§ **Requirement**
Scan the data. Collect each line that contains the word "follow".

* * * * *

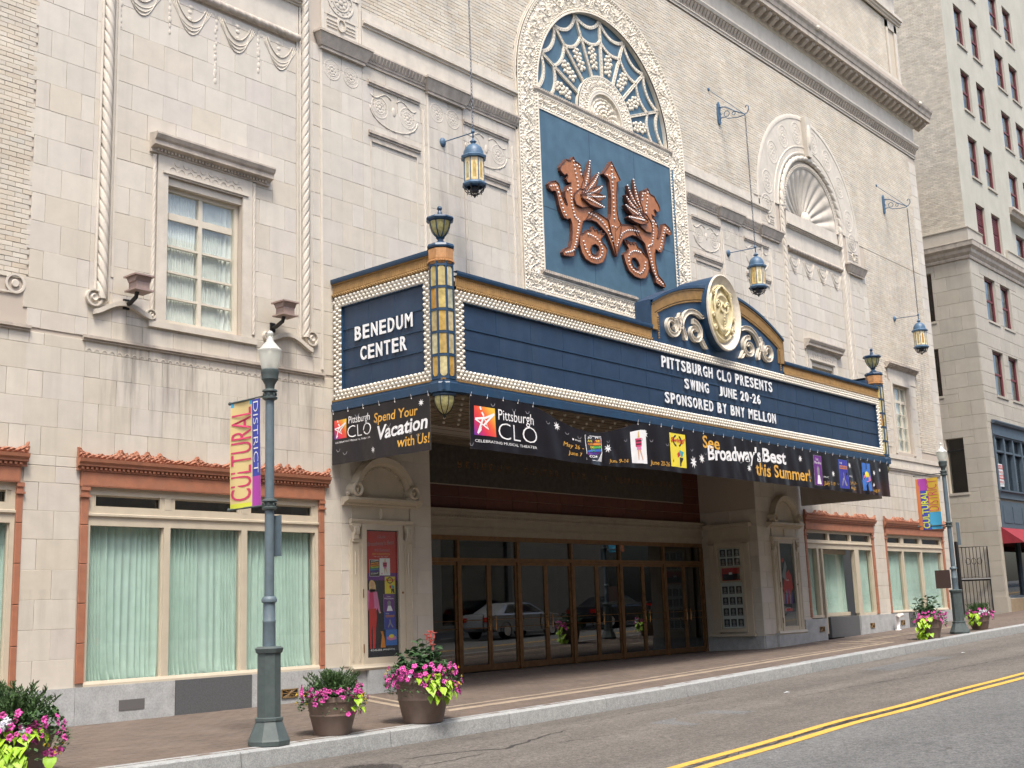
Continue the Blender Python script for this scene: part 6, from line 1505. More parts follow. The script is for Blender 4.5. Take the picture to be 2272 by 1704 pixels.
pp += [fig('figure_hair', 'prhair', [(.07, .53), (.06, .565), (.09, .592), (.14, .603), (.20, .60), (.25, .585), (.28, .56), (.29, .53), (.27, .505), (.22, .51), (.12, .505), (.08, .51)]), fig('figure_face', 'prskin', [(.125, .585), (.175, .592), (.215, .582), (.23, .562), (.21, .54), (.17, .530), (.135, .54), (.115, .562)], .006),
       fig('figure_jacket', 'prpink', [(.02, .52), (.12, .53), (.24, .53), (.33, .50), (.38, .42), (.42, .35), (.38, .34), (.33, .38), (.31, .36), (.04, .36), (.02, .44)]), fig('figure_top', 'crimson', [(.08, .50), (.20, .51), (.23, .38), (.06, .37)], .006),
       fig('figure_trousers', 'prred', [(.05, .375), (.29, .375), (.31, .30), (.27, .20), (.25, .06), (.17, .055), (.17, .2), (.15, .25), (.13, .2), (.13, .055), (.08, .055), (.06, .2)], .005), fig('figure_hand', 'prskin', [(.38, .35), (.44, .345), (.44, .335), (.38, .335)], .006),
       fig('brown_dog', 'prorange', [(.42, .06), (.46, .16), (.42, .19), (.50, .19), (.52, .16), (.56, .12), (.58, .06)], .005)]
poster('broadway_poster', 'red and black show poster with blonde woman in red trousers, in the left pier case', lambda a, z, d: (a, -.010 - d, z), .75, 2.2, pp, (14.96, -.01, .69))
a0, a1, z0, z1 = 29.78, 30.52, .74, 2.93
pp = [rect('sheet', 'prdark', a0, a1, z0, z1, 0), fig('red_shape', 'prred', [(.1, .45), (.35, .62), (.65, .68), (.85, .60), (.9, .45), (.6, .38), (.3, .40)], .002), fig('figure_grey', 'prgrey', [(.12, .60), (.30, .72), (.42, .80), (.52, .72), (.40, .62), (.44, .56), (.30, .56)], .004), fig('red_shape', 'prred', [(.12, .80), (.3, .83), (.34, .79), (.2, .77)], .003),
      tx('lettering', 'ywhite', 'RED', A(.40), A(.62), Z(.545), Z(.56), 0, 0, 0, .005), rect('red_footer', 'prred', A(.16), A(.74), Z(.17), Z(.205), .003), tx('lettering', 'ywhite', 'JUNE 20-26', A(.26), A(.62), Z(.20), Z(.22), 0, 0, 0, .005)]
for i in range(9): u = .14 + .08 * i; pp.append(fig('crowd_figure', ('prgrey', 'prred', 'prblue')[i % 3], [(u - .03, .26), (u + .03, .26), (u + .04, .36), (u, .42 + .03 * (i % 2)), (u - .04, .36)], .004))
poster('dance_poster', 'dark poster with red and grey dancing figures in the right pier case', lambda a, z, d: (a, -.010 - d, z), .75, 2.2, pp, (30.15, -.01, .74))
# photo sheets in the side case (faces -X)
a0, a1 = .52, 1.20
def side_print(a, z, d): return (28.646 - d, 1.72 - a, z)
pp = [rect('sheet', 'paper', a0, a1, .72, 1.93, 0), rect('sheet', 'paper', a0 + .02, a1 - .04, 2.36, 2.84, 0)]
for j, z in enumerate((.76, 1.05, 1.34, 1.63, 2.38, 2.62)):
    for i in range(3):
        a = a0 + .04 + i * .215; zz = z; pp += [rect('photo', 'prdark', a, a + .17, zz, zz + .20, .002), poly('photo_face', 'prgrey', [(a + .085 + .045 * math.cos(t), zz + .12 + .055 * math.sin(t)) for t in np.linspace(0, 2 * PI, 9)[:-1]], .004), poly('photo_shoulders', 'prgrey', [(a + .02, zz + .01), (a + .15, zz + .01), (a + .12, zz + .06), (a + .05, zz + .06)], .004)]
poster('headshot_sheets', 'white sheets of small black and white portrait photos in the side wall case', side_print, .7, 2, pp, (28.646, .86, .72))
pp = [rect('sheet', 'prred', .58, 1.14, 1.98, 2.32, 0), rect('dark_area', 'prdark', .60, 1.12, 2.0, 2.16, .002), rect('white_label', 'ywhite', .80, .90, 2.14, 2.20, .004)]
poster('small_red_notice', 'small red notice pinned between the portrait photo sheets', side_print, .5, .3, pp, (28.646, .86, 1.98))
# ================================================================== hanging lanterns
def lantern(loc, label):
    t = thing('hanging_lantern', label, 'lantern', loc, 'blue iron lanterns hung in front of the facade')
    x, y, z = loc; H = 6; rot = 0
    d = MB(); d.lathe([(.205, .86), (.20, .94), (.17, 1.02), (.11, 1.08), (.05, 1.11), (.03, 1.14)], (x, y, z), 24); d.lathe([(.03, 1.12), (.06, 1.15), (.07, 1.17), (.03, 1.19), (.02, 1.24)], (x, y, z), 12); d.ball((x, y, z + 1.38), .04, 8, 6); d.tube([(x, y, z + 1.2), (x, y, z + 1.44)], .018, 6)
    d.build('dome', M['iron'], t, smooth=True)
    q = MB(); q.lathe([(.20, .78), (.26, .79), (.27, .83), (.24, .86), (.205, .87), (.0, .87)], (x, y, z), 8, math.radians(22.5)); q.lathe([(.0, .30), (.21, .30), (.26, .25), (.25, .22), (.17, .20)], (x, y, z), 8, math.radians(22.5)); split_build(q, 'collar', M['iron'], t)
    for k in range(8):
        a = 2 * PI * k / 8; n = Vector((math.cos(a), math.sin(a), 0)); tt = Vector((-n.y, n.x, 0)); c0 = Vector((x, y, z)) + n * .188; hw = .068
        g = MB(); fnp = lambda u, zz, d_: tuple(c0 + tt * u + n * d_ + Vector((0, 0, zz)))
        g.prism([(-hw, .31), (hw, .31), (hw, .78), (-hw, .78)], .003, -.003, fn=fnp); pn = g.build('glass_pane', M['amberpale'], t)
        g = MB(); g.prism([(-hw * .5, .36), (hw * .5, .36), (hw * .5, .62), (hw * .3, .68), (0, .70), (-hw * .3, .68), (-hw * .5, .62)], .005, .003, fn=fnp); g.build('arched_inset', M['amber'], pn)
        a2 = a + PI / 8; p_ = Vector((x + .205 * math.cos(a2), y + .205 * math.sin(a2), z)); MB().tube([p_ + Vector((0, 0, .28)), p_ + Vector((0, 0, .82))], .011, 5).build('rib', M['iron'], t)
    q = MB()
    for k in range(8):
        a = 2 * PI * (k + .5) / 8; q.tube([(x + r_ * math.cos(a), y + r_ * math.sin(a), z + zz) for r_, zz in ((.22, .22), (.19, .14), (.13, .08), (.05, .05), (.02, .02))], .010, 5); q.tube([(x + .2 * math.cos(a), y + .2 * math.sin(a), z + .2), (x + .13 * math.cos(a), y + .13 * math.sin(a), z + .13), (x + .16 * math.cos(a), y + .16 * math.sin(a), z + .06)], .008, 4)
    q.lathe([(0, .21), (.09, .21), (.09, .10), (0, .09)], (x, y, z), 6); q.lathe([(0, .06), (.035, .05), (.02, .0), (.0, -.03)], (x, y, z), 8); q.build('finial_cage', M['black'], t)
    # stay rod to the wall rosette
    q = MB(); q.tube([(x, y, z + 1.36), (x, -.04, z + 1.40)], .012, 6); q.build('stay_rod', M['iron'], t); q = MB(); q.ball((x, -.0, z + 1.40), .085, 12, 5, half='y', sq=(1, .8, 1.2)); q.build('wall_rosette', M['iron'], t)
    # chain up to the bracket
    q = MB(); zt = 14.70; n = int((zt - (z + 1.44)) / .075)
    for i in range(n):
        zz = z + 1.44 + (i + .5) * .075; a = (i % 2) * PI / 2; u = Vector((math.cos(a), math.sin(a), 0))
        q.tube([Vector((x, y, zz)) + u * .018 * math.cos(tt) + Vector((0, 0, .05 * math.sin(tt))) for tt in np.linspace(0, 2 * PI, 8)], .007, 4, cap=False)
    q.build('chain', M['chain'], t, kind='stuff')
    # bracket
    q = MB(); q.prism([(-.06, 14.72), (0, 14.66), (.06, 14.72), (.075, 14.95), (.06, 15.28), (0, 15.36), (-.06, 15.28), (-.075, 14.95)], -.05, 0, fn=lambda a, b_, d_: (x + a, d_, b_)); q.build('bracket_plate', M['iron'], t)
    q = MB(); q.tube([(x, -.02, 15.20), (x, -.25, 15.14), (x, -.55, 14.92), (x, y, 14.74)], .018, 6); q.tube([(x, y, 14.74), (x, y - .06, 14.76), (x, y - .12, 14.84), (x, y - .12, 14.94), (x, y - .06, 14.99), (x, y - .02, 14.93)], .014, 6)
    for cy_, r_ in ((-.28, .085), (-.50, .05)): q.tube([(x, cy_ + r_ * math.cos(u), 14.93 - (.5 + cy_) * 0 + r_ * math.sin(u) - (-.28 - cy_) * .25) for u in np.linspace(0, 2 * PI, 15)], .012, 5)
    q.tube([(x, -.02, 14.80), (x, -.12, 14.86), (x, -.22, 14.84), (x, -.3, 14.78), (x, -.6, 14.72), (x, y, 14.72)], .013, 6); q.tube([(x, -.1, 15.16), (x - .02, -.05, 15.02), (x, -.12, 14.95)], .012, 5)
    q.tube([(x, y + .05, 14.78), (x - .45, -.0, 15.60)], .009, 5); q.ball((x - .45, 0, 15.60), .05, 8, 5); q.build('bracket_arm', M['iron'], t)
    return t
lantern((16.85, -.85, 9.50), 'large blue domed lantern on a chain left of the arch, amber glass, nearest to camera')
lantern((28.20, -.85, 9.50), 'blue domed lantern on a chain right of the arch, over the gold medallion')
lantern((39.32, -.85, 9.46), 'small far blue domed lantern hanging near the right corner of the theatre')
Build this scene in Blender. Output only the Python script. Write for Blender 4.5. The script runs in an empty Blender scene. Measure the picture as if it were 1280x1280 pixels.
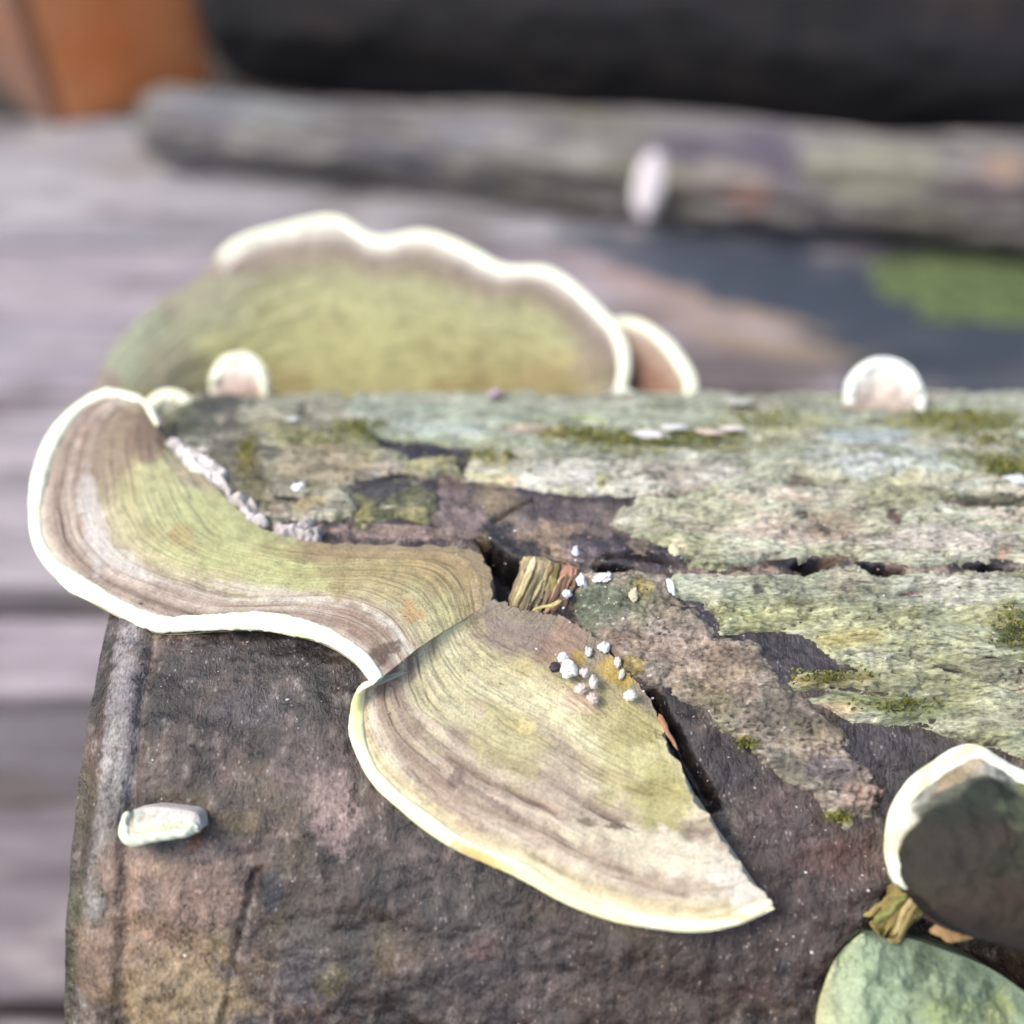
import bpy, math, random
import numpy as np
from mathutils import Vector

# ------------------------------------------------------------------ camera, sky, sun, exposure
SC = bpy.context.scene
R = 0.100                      # radius of the main log (20 cm thick)
AX_Z = 0.100                   # height of its axis above the boards
FOV = math.radians(50.0)
PITCH = math.radians(45.0)     # looking down
D_AX = 0.27
EL = math.radians(60.9)
CAM = np.array([0.0, -D_AX * math.cos(EL), AX_Z + D_AX * math.sin(EL)])
cam_d = bpy.data.cameras.new('camera')
cam = bpy.data.objects.new('camera', cam_d)
SC.collection.objects.link(cam)
cam.location = CAM.tolist()
cam.rotation_euler = (math.pi / 2 - PITCH, 0, 0)
cam_d.sensor_width = 36
cam_d.angle = FOV
cam_d.clip_start = 0.005
cam_d.clip_end = 50
cam_d.dof.use_dof = True
cam_d.dof.focus_distance = 0.172
cam_d.dof.aperture_fstop = 6.2
SC.camera = cam

SUN_EL, SUN_AZ = math.radians(54), math.radians(-112)     # azimuth from +Y, negative = to the left
world = bpy.data.worlds.new('World')
SC.world = world
world.use_nodes = True
wn = world.node_tree
sky = wn.nodes.new('ShaderNodeTexSky')
sky.sky_type = 'NISHITA'
sky.sun_disc = False
sky.sun_elevation = SUN_EL
sky.sun_rotation = SUN_AZ
sky.air_density = 1.0
sky.dust_density = 4.0
sky.ozone_density = 1.0
bg = wn.nodes['Background']
bg.inputs['Strength'].default_value = 0.135
wn.links.new(sky.outputs['Color'], bg.inputs['Color'])
sun_d = bpy.data.lights.new('sun', 'SUN')
sun = bpy.data.objects.new('sun', sun_d)
SC.collection.objects.link(sun)
sun_d.energy = 1.3
sun_d.angle = math.radians(22)
sun_d.color = (1.0, 0.95, 0.88)
sdir = Vector((math.sin(SUN_AZ) * math.cos(SUN_EL), math.cos(SUN_AZ) * math.cos(SUN_EL), math.sin(SUN_EL)))
sun.rotation_euler = sdir.to_track_quat('Z', 'Y').to_euler()
vs = SC.view_settings
vs.view_transform = 'Standard'
vs.look = 'None'
vs.exposure = 1.3
vs.gamma = 1.0
vs.use_curve_mapping = False
SC.render.engine = 'CYCLES'
SC.cycles.use_denoising = True
SC.cycles.max_bounces = 6

# ------------------------------------------------------------------ helpers
rng = np.random.default_rng(7)
random.seed(7)
_PERM = rng.permutation(4096).astype(np.int64)
_ANG = rng.random(4096) * 2 * np.pi
_GX, _GY = np.cos(_ANG).astype(np.float32), np.sin(_ANG).astype(np.float32)


def noise2(x, y, seed=0):
    xi, yi = np.floor(x), np.floor(y)
    fx, fy = (x - xi).astype(np.float32), (y - yi).astype(np.float32)
    xi, yi = xi.astype(np.int64), yi.astype(np.int64)

    def g(i, j, dx, dy):
        h = _PERM[(_PERM[(i + seed * 131) & 4095] + j) & 4095]
        return _GX[h] * dx + _GY[h] * dy
    u = fx * fx * fx * (fx * (fx * 6 - 15) + 10)
    v = fy * fy * fy * (fy * (fy * 6 - 15) + 10)
    a = g(xi, yi, fx, fy) * (1 - u) + g(xi + 1, yi, fx - 1, fy) * u
    b = g(xi, yi + 1, fx, fy - 1) * (1 - u) + g(xi + 1, yi + 1, fx - 1, fy - 1) * u
    return (a * (1 - v) + b * v) * 1.5


def fbm(x, y, octv=4, seed=0, gain=0.5):
    s, a, t = 0, 1.0, 0
    for o in range(octv):
        s = s + a * noise2(x, y, seed + o * 7)
        t += a
        x, y, a = x * 2.03 + 11.3, y * 2.03 + 5.7, a * gain
    return s / t


def sstep(a, b, x):
    t = np.clip((x - a) / (b - a), 0, 1)
    return t * t * (3 - 2 * t)


def lin(c):
    c = np.asarray(c, dtype=np.float64) / 255.0
    return np.where(c <= 0.04045, c / 12.92, ((c + 0.055) / 1.055) ** 2.4)


GAIN = 1.45


def alb(*c):
    """albedo of a surface that shows as this sRGB colour in flat daylight at this exposure"""
    return np.clip(lin(c) / GAIN, 0.002, 0.86)


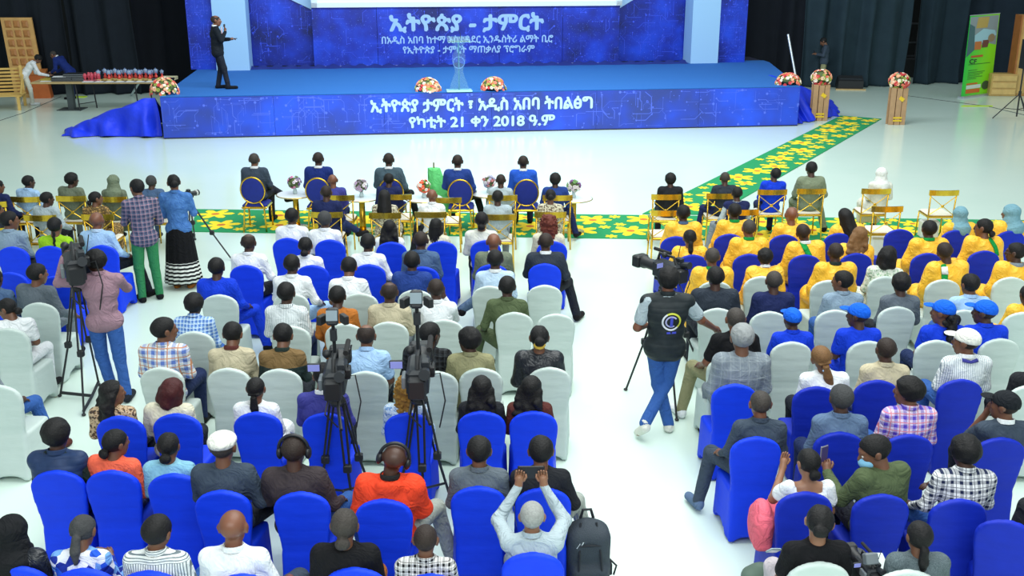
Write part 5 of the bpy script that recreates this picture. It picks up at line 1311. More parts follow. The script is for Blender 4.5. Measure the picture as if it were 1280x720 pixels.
# first white row
seat('man in royal blue suit turned slightly, leftmost white chair row', 271, 336, 'white', 'outr', J_('royal'), 'royal', 'd', 'short', 274, 369, GL)
seat('man in white shirt directly behind the woman with dark bun', 365, 332, 'white', 'outr', S_('white'), 'lightblue', 'd', 'short', 363, 367, GL, 'white')
seat('man in white polo with head lowered, in first white row', 432, 336, 'white', 'down', T_('white'), 'darktrouser', 'm', 'short', 450, 367, GL, 'white')
seat('man in blue suit with black hair, in first white row', 515, 328, 'white', 'rest', J_('suitblue'), 'navy', 'd', 'short', 519, 363, GL, 'suitblue')
seat('man in pale blue shirt on white chair behind the grey-green suit', 619, 326, 'white', 'crossl', S_('paleblue'), 'bluegrey', 'd', 'short', 612, 358, GL, 'white', sx=1.03)
# second white row
seat('man in pale blue checked shirt on the left white row', 243, 382, 'white', 'lean', S_('plaid_blue'), 'jeans', 'd', 'afro', 242, 415, GL, 'plaid_blue')
seat('man in white pinstriped shirt with cropped hair', 358, 368, 'white', 'rest', S_('stripe_fine'), 'darkjeans', 'd', 'short', 363, 408, GL, 'stripe_fine')
seat('man in orange-brown sweater with lowered head', 422, 372, 'white', 'lean', S_('tan'), 'darktrouser', 'd', 'short', 430, 405, GL)
seat('man in beige shirt between orange-brown sweater and plain white shirt', 487, 367, 'white', 'rest', S_('beige'), 'grey', 'd', 'balding', 486, 403, GL, 'beige', sx=1.03)
seat('man in white shirt behind the second camera light', 545, 363, 'white', 'chin', S_('white'), 'darktrouser', 'd', 'buzz', 555, 400, GL, 'white')
seat('man in olive shirt leaning on a white chair', 634, 360, 'white', 'outl', S_('olive'), 'olive', 'd', 'short', 643, 391, GL, 'olive')
# third white row
seat('man in white, blue and orange plaid shirt looking right', 206, 414, 'white', 'right', S_('plaid_multi'), 'darkjeans', 'm', 'short', 201, 460, GL, 'plaid_multi', sx=1.04)
seat('man in beige sweater with purple collar and faded haircut', 291, 420, 'white', 'down', S_('beige'), 'darktrouser', 'm', 'short', 285, 461, GL, 'maroon')
seat('man in brown and dark green pullover with lowered head', 354, 422, 'white', 'down', S_('two_tone'), 'darktrouser', 'm', 'short', 349, 462, GL, 'darkgreen')
seat('man in light blue polo behind the first camera', 458, 422, 'white', 'lean', T_('lightblue'), 'darktrouser', 'm', 'balding', 457, 465, GL, 'lightblue')
seat('man in black checked jacket behind the second camera', 538, 420, 'white', 'right_side', J_('plaid_black'), 'darktrouser', 'd', 'short', 545, 465, GL)
seat('man in khaki shirt looking left, right of the second camera', 586, 427, 'white', 'left', S_('khaki'), 'khaki', 'd', 'afro', 601, 461, GL, 'khaki')
seat('woman in black leather jacket with yellow scrunchie in her hair', 674, 424, 'white', 'rest', J_('leather'), 'darktrouser', 'm', ('bun', 'scrunchie'), 687, 460, GL)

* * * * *

§ **Problem solution**
Continue the Blender Python script for this scene: part 6, from line 1505. More parts follow. The script is for Blender 4.5. Take the picture to be 2272 by 1704 pixels.
Write part 5 of the bpy script that recreates this picture. It picks up at line 1311. More parts follow. The script is for Blender 4.5. Measure the picture as if it were 1280x720 pixels.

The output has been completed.